— AIM —
Search the material for the word "Treat" and report each line where it turns up.

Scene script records
# # # #

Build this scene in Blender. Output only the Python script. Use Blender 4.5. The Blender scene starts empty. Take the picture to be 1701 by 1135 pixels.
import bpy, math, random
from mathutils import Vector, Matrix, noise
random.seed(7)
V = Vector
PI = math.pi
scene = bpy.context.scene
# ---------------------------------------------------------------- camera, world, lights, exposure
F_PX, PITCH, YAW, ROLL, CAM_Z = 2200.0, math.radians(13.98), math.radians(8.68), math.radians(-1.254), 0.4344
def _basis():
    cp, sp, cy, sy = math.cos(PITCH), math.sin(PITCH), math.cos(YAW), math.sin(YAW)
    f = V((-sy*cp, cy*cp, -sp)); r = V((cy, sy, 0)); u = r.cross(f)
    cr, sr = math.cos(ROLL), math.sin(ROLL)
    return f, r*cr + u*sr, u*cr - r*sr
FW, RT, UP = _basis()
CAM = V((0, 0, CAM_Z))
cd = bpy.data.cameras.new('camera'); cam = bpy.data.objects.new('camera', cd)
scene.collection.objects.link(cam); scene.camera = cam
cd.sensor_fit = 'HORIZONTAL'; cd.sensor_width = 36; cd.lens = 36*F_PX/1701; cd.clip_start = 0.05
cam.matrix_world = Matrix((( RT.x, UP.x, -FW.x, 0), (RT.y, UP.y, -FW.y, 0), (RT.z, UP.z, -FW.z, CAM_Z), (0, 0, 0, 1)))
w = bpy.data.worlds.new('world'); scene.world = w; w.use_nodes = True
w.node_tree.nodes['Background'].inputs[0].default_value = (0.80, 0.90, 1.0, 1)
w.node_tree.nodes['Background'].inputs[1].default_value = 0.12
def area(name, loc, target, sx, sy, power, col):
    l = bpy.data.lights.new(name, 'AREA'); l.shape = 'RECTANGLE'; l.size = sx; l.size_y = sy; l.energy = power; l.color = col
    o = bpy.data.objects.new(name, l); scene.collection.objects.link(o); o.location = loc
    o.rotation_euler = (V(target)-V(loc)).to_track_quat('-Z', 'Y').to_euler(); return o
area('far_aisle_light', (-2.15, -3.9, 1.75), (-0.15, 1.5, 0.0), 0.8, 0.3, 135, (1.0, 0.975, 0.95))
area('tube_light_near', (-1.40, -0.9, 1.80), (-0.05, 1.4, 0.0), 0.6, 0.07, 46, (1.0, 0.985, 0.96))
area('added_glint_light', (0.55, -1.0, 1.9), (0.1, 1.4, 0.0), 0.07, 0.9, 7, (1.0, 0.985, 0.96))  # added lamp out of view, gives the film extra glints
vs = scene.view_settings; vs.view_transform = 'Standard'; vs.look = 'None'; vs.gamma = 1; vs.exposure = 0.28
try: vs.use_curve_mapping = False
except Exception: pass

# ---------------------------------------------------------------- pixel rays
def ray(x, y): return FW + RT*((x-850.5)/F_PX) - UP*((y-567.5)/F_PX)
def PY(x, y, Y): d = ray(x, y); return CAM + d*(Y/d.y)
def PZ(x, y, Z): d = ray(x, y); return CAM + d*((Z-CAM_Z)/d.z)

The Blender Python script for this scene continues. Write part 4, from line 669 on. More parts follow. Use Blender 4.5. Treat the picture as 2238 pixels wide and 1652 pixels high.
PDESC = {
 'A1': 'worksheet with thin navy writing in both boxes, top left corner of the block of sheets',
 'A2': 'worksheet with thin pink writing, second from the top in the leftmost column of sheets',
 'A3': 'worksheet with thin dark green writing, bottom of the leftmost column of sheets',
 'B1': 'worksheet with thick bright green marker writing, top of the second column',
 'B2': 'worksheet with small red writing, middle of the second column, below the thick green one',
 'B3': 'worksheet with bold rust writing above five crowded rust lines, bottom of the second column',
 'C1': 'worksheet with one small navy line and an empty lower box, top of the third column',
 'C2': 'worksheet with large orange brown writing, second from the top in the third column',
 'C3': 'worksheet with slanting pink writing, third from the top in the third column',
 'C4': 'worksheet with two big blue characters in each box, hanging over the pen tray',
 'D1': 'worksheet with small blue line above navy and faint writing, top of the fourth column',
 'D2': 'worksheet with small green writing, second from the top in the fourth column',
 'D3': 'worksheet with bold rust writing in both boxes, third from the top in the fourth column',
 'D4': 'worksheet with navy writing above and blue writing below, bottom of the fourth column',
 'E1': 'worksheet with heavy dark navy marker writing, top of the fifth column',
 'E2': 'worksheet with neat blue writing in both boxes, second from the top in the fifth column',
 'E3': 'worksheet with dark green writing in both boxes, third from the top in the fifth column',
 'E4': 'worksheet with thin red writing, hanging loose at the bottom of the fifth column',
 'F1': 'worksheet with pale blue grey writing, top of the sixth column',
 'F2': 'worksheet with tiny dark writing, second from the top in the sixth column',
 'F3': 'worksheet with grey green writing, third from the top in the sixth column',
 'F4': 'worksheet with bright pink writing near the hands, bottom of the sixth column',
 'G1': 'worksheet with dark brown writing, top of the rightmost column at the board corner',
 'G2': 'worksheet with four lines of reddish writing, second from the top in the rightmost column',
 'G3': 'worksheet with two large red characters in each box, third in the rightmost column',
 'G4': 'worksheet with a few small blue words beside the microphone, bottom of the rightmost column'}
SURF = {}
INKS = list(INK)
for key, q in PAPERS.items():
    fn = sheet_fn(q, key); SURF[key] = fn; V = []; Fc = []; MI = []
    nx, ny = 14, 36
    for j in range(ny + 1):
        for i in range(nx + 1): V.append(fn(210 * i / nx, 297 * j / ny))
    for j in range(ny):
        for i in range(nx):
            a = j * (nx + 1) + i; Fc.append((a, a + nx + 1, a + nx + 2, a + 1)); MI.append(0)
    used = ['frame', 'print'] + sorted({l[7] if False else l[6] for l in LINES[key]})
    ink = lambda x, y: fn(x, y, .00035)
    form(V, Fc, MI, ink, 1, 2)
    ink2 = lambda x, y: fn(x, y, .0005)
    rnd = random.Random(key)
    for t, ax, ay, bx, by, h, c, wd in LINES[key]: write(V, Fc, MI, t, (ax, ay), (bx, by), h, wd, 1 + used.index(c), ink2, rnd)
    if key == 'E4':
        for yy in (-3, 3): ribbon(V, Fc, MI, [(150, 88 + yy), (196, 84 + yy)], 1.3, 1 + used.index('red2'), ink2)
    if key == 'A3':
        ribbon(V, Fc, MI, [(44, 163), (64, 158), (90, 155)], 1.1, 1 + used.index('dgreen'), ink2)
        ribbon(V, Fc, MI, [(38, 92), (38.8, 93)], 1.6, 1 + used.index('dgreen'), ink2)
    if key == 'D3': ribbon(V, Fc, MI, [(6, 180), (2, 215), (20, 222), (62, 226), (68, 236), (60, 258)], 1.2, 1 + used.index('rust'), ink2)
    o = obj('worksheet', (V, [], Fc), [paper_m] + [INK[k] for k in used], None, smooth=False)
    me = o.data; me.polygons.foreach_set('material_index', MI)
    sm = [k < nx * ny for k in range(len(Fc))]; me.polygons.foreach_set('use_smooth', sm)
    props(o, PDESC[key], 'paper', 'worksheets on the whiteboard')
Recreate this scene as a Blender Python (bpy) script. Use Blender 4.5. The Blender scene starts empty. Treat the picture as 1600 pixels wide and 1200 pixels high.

# # # #

— SOLUTION BELOW —
The Blender Python script for this scene continues. Write part 4, from line 669 on. More parts follow. Use Blender 4.5. Treat the picture as 2238 pixels wide and 1652 pixels high.
Recreate this scene as a Blender Python (bpy) script. Use Blender 4.5. The Blender scene starts empty. Treat the picture as 1600 pixels wide and 1200 pixels high.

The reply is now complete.